Il est clair à nos yeux qu’en Afrique le GPL assurera très efficacement une partie de la transition vers les énergies propres. Ces investissements permettront à environ 25 millions d’Africains d’accéder à une énergie bien plus propre que le bois, le charbon de bois ou le kérosène. Le GPL est, en outre, l’une des solutions les plus bénéfiques pour la santé publique, puisque son utilisation contribue à réduire fortement les émissions de particules nocives. Or, ces dernières sont, chaque année, responsables de 4 millions de décès prématurés dans le monde, qui touchent surtout les femmes et les enfants.
Est-ce une contribution suffisante à la transition énergétique ?
Au-delà du GPL, que nous déployons dans douze pays, nous soutenons, au Kenya, la société Koko Fuel, qui propose une solution de cuisson propre et originale: elle consiste à utiliser comme combustible l’éthanol avec zéro émission. Plus de 1 million de foyers y ont recours dans le pays.

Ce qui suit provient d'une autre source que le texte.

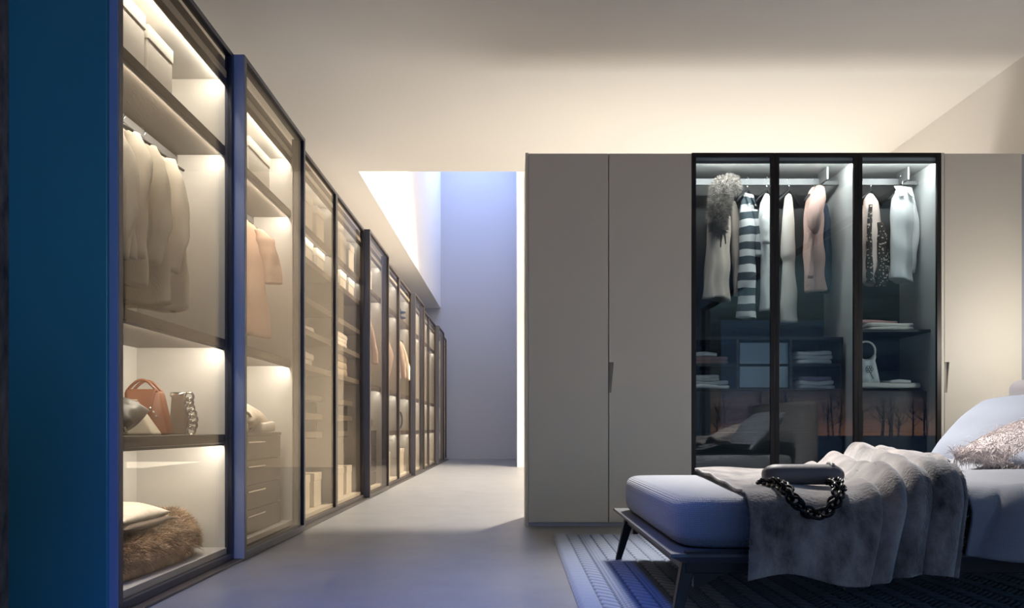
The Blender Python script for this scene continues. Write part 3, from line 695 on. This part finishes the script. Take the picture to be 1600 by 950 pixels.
def glass_unit(xa, xb, doors, label):
    t = thing('glass_wardrobe_unit', label, 'wardrobe', ((xa+xb)/2, YW+.3, 0), group='units of the back wardrobe')
    bbox_part(t, 'side_panel', 'carcass_grey', (xa, xa+.018, YW+.03, YWB, 0, HT-.004)); bbox_part(t, 'side_panel', 'carcass_grey', (xb-.018, xb, YW+.03, YWB, 0, HT-.004))
    bbox_part(t, 'back_panel', 'dark_wood', (xa+.018, xb-.018, YWB-.03, YWB, .0, HT-.004))
    bbox_part(t, 'top_panel', 'carcass_grey', (xa+.018, xb-.018, YW+.03, YWB-.03, 2.555, HT-.004))
    bbox_part(t, 'bottom_panel', 'dark_wood', (xa+.018, xb-.018, YW+.03, YWB-.03, 0, .07))
    bbox_part(t, 'light_strip', 'rail', (xa+.02, xb-.02, YW+.031, YW+.040, 2.535, 2.555), bevel=0)
    lamp('strip_light', 'AREA', ((xa+xb)/2, YW+.046, 2.545), 10*(xb-xa), (1, .97, .93), shape='RECTANGLE', size=xb-xa-.06, size_y=.012, rot=(math.radians(48), 0, 0))
    bbox_part(t, 'hanging_rail', 'rail', (xa+.02, xb-.16, 6.085, 6.105, 2.462, 2.508))
    bk = bbox_part(t, 'rail_bracket', 'rail', (xb-.16, xb-.145, 5.95, 6.12, 2.462, 2.554), (xb-.145, xb-.018, 6.085, 6.105, 2.462, 2.49))
    for (da, db) in doors:
        st = .030
        d = bbox_part(t, 'door', 'black_profile', (da+.001, da+st, YW, YW+.024, .03, HT), (db-st, db-.001, YW, YW+.024, .03, HT),
                      (da+st, db-st, YW, YW+.024, HT-.026, HT), (da+st, db-st, YW, YW+.024, .03, .06), bevel=.001)
        bbox_part(t, 'glass_pane', 'smoke_glass', (da+st, db-st, YW+.009, YW+.015, .06, HT-.026), parent=d, bevel=0)
    return t
uA = glass_unit(xs[2], xs[4], [(xs[2], xs[3]), (xs[3], xs[4])], 'black-framed wardrobe unit with two smoked glass doors, left of the single glass door')
uB = glass_unit(xs[4], xs[5], [(xs[4], xs[5])], 'black-framed wardrobe unit with a single smoked glass door and the white shirt')
# insert with cubbies and low drawers
ins = thing('shelf_insert', 'dark cubby insert with folded cloths, behind the two glass doors', 'shelf', (1.82, 6.1, .953))
IX0, IX1 = xs[2]+.02, 2.365
for nm, b in (('top_panel', (IX0, IX1, 5.95, 6.378, 1.315, 1.335)), ('bottom_panel', (IX0, IX1, 5.95, 6.378, .953, .965)), ('shelf', (IX0, 1.62, 5.96, 6.378, 1.125, 1.145)), ('shelf', (2.0, IX1-.02, 5.96, 6.378, 1.125, 1.145)),
              ('divider', (1.60, 1.62, 5.95, 6.378, .965, 1.315)), ('divider', (1.98, 2.0, 5.95, 6.378, .965, 1.315)), ('side_panel', (IX1-.02, IX1, 5.95, 6.378, .965, 1.315))):
    bbox_part(ins, nm, 'dark_wood', b)
for z in (.975, 1.145):
    bbox_part(ins, 'drawer_front', 'pale_front', (1.628, 1.975, 5.965, 5.985, z, z+.15))
def low_chest(xa, xb, n, label, y=5.95):
    t = thing('drawer_chest', label, 'drawers', ((xa+xb)/2, 6.1, .071), group='dark drawer chests in the back wardrobe')
    bbox_part(t, 'carcass', 'dark_wood', (xa, xb, y+.02, 6.378, .071, .952))
    for k in range(n):
        z = .073+k*.878/n; bbox_part(t, 'drawer', 'dark_wood', (xa+.002, xb-.002, y, y+.019, z, z+.878/n-.004))
low_chest(IX0, IX1, 3, 'dark wood drawer chest below the cubby insert')
low_chest(xs[4]+.02, xs[5]-.02, 3, 'dark wood drawer chest below the white handbag')
bbox_part(uB, 'shelf', 'dark_wood', (xs[4]+.019, xs[5]-.019, 5.90, 6.378, 1.365, 1.385))

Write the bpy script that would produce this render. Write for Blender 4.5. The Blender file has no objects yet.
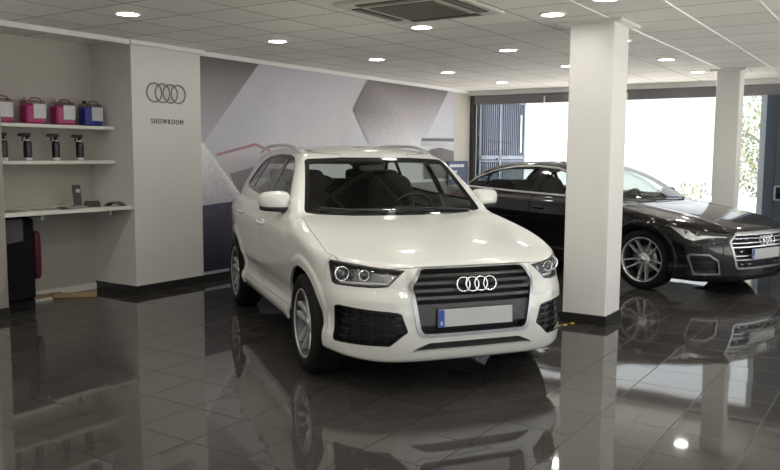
import bpy, bmesh, math, random
import numpy as np
from mathutils import Vector, Matrix
random.seed(7)
np.random.seed(7)
PI = math.pi
SC = bpy.context.scene
COL = SC.collection

# ---------------------------------------------------------------- materials
def _new(name):
    m = bpy.data.materials.new(name); m.use_nodes = True
    nt = m.node_tree; nt.nodes.clear()
    return m, nt

def N_(nt, typ, **kw):
    n = nt.nodes.new(typ)
    for k, v in kw.items():
        setattr(n, k, v)
    return n

def mat(name, color, rough=.5, metal=0., coat=0., spec=.5, emit=None, estr=0., noise=0., nscale=40., bump=0., trans=0., ior=1.5):
    m, nt = _new(name)
    out = N_(nt, 'ShaderNodeOutputMaterial'); p = N_(nt, 'ShaderNodeBsdfPrincipled')
    nt.links.new(p.outputs[0], out.inputs[0])
    p.inputs['Base Color'].default_value = (*color, 1); p.inputs['Roughness'].default_value = rough
    p.inputs['Metallic'].default_value = metal; p.inputs['Coat Weight'].default_value = coat
    p.inputs['Coat Roughness'].default_value = .03
    p.inputs['Specular IOR Level'].default_value = spec; p.inputs['IOR'].default_value = ior
    p.inputs['Transmission Weight'].default_value = trans
    if emit:
        p.inputs['Emission Color'].default_value = (*emit, 1); p.inputs['Emission Strength'].default_value = estr
    if noise or bump:
        tc = N_(nt, 'ShaderNodeTexCoord'); nz = N_(nt, 'ShaderNodeTexNoise')
        nz.inputs['Scale'].default_value = nscale; nz.inputs['Detail'].default_value = 4
        nt.links.new(tc.outputs['Object'], nz.inputs['Vector'])
        if noise:
            mx = N_(nt, 'ShaderNodeMix', data_type='RGBA')
            mx.inputs[6].default_value = (*[c * (1 - noise) for c in color], 1)
            mx.inputs[7].default_value = (*[min(1, c * (1 + noise)) for c in color], 1)
            nt.links.new(nz.outputs[0], mx.inputs[0]); nt.links.new(mx.outputs[2], p.inputs['Base Color'])
        if bump:
            b = N_(nt, 'ShaderNodeBump'); b.inputs['Strength'].default_value = bump; b.inputs['Distance'].default_value = .01
            nt.links.new(nz.outputs[0], b.inputs['Height']); nt.links.new(b.outputs[0], p.inputs['Normal'])
    return m

def glass_mat(name, tint, gloss=1.5):
    """thin sheet glass: tinted see-through plus Fresnel mirror"""
    m, nt = _new(name)
    out = N_(nt, 'ShaderNodeOutputMaterial'); mix = N_(nt, 'ShaderNodeMixShader')
    t = N_(nt, 'ShaderNodeBsdfTransparent'); g = N_(nt, 'ShaderNodeBsdfGlossy'); lw = N_(nt, 'ShaderNodeLayerWeight')
    t.inputs[0].default_value = (*tint, 1); g.inputs['Roughness'].default_value = .01
    r0 = ((gloss - 1) / (gloss + 1)) ** 2 * 1.6; lw.inputs[0].default_value = .5
    nt.links.new(math_(nt, 'MULTIPLY_ADD', math_(nt, 'POWER', lw.outputs['Facing'], 5.), 1 - r0, r0), mix.inputs[0]); nt.links.new(t.outputs[0], mix.inputs[1]); nt.links.new(g.outputs[0], mix.inputs[2])
    nt.links.new(mix.outputs[0], out.inputs[0])
    return m

def emis(name, color, s):
    m, nt = _new(name)
    out = N_(nt, 'ShaderNodeOutputMaterial'); e = N_(nt, 'ShaderNodeEmission')
    e.inputs[0].default_value = (*color, 1); e.inputs[1].default_value = s
    nt.links.new(e.outputs[0], out.inputs[0])
    return m

def math_(nt, op, a, b=None, c=None):
    n = N_(nt, 'ShaderNodeMath', operation=op)
    for i, v in enumerate((a, b, c)):
        if v is None: continue
        if isinstance(v, (int, float)): n.inputs[i].default_value = v
        else: nt.links.new(v, n.inputs[i])
    return n.outputs[0]

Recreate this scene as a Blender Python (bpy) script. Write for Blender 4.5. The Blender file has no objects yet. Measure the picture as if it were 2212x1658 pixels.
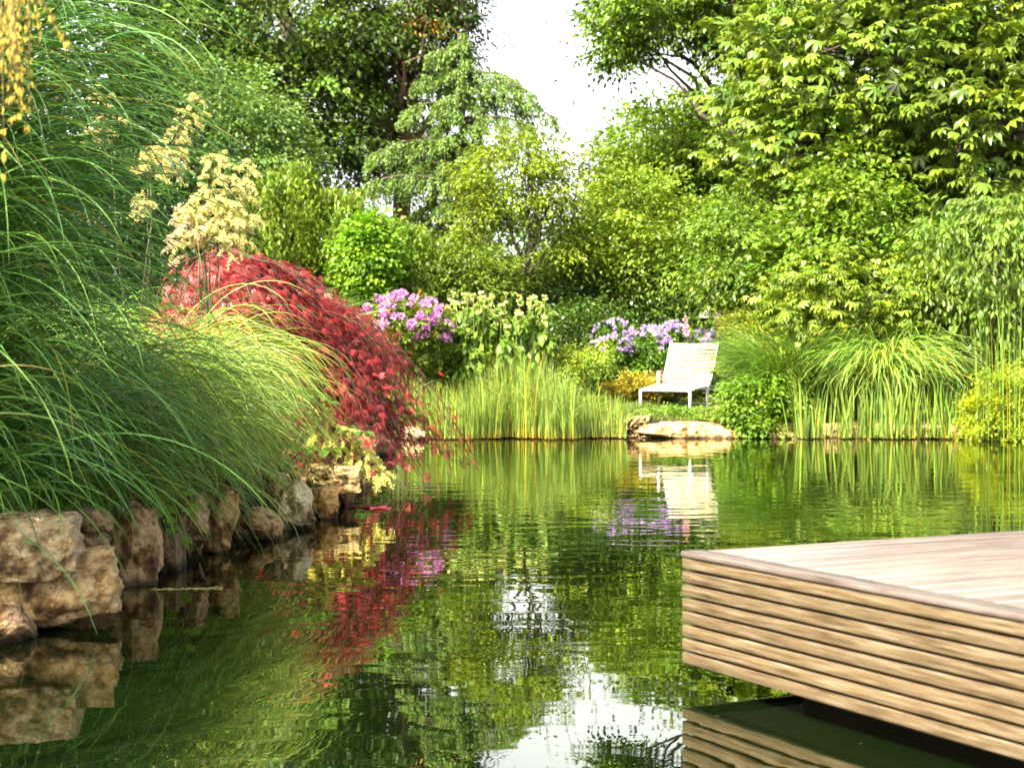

Enfin, nous développons une offre dans l’énergie solaire, car celle-ci est particulièrement compétitive et bien adaptée au B2B et au secteur minier. Aujourd’hui, nous nous concentrons sur ce type de projets. Mais, à plus long terme, nous ne nous interdisons pas de réfléchir à des projets de génération électrique à plus grande échelle, pour le compte de certains États.